Owner/operator of the most imposing muttonchops since Neil Young ca. 1966, Akronite Ralph Carney is a multi-instrumentalist (started on banjo, plays sax and a whole orchestra's worth of other axes) and familiar of Tom Waits (sideman since 1985), Allen Ginsberg and William Burroughs (has recorded with both), Pere Ubu and Devo (played in the seminal '70s Ohio avant-prog outfit Tin Huey). To de yoof, he might be best known as uncle to the Black Keys' Patrick Carney.
On his new album, Seriously, he blends stylish Ellingtonia, honkin' and shoutin' jump blues and R&B, and just a smidge of postmodernism in a stew that comes across like a midwestern Bonzo Dog Band with chops.
It's gotta be challenging to perform music that most people living today were first exposed to via Betty Boop cartoons. It reminds me of the film professor I had back in antiquity who used to painstakingly restore prints of D.W. Griffith epics and project them at their original speed -- a very different viewing experience than the herky-jerky, speeded-up form we'd seen them in previously. While I generally view purist practitioners of old-timey musical styles in the same way as I view people that go to Renaissance Faires, or Civil War re-enactors, Carney and his cats have a real feel for these anachronistic musics (in the same way as, say, Scott Hamilton).
Carney himself does yeoman work, seamlessly overdubbing a dozen instruments in a way that sounds like a complete, swinging section.
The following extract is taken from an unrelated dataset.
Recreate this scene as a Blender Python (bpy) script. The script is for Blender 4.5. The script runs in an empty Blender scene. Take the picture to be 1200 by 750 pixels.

He also sings, sounding oddly like a Vocoder on "Linger Awhile." (I understand he also does Japanese Noh singing.) Only on the set's sole original, "Echoes of Chloe," does he bring things into the modern era, sounding like Eric Dolphy sitting in with the Sun Ra Arkestra on _all_ his axes. I'd like to hear Carney mix it up a little more, like Henry Threadgill taking on Scott Joplin and Jelly Roll Morton on Air Lore. But Seriously is an achievement on its own terms.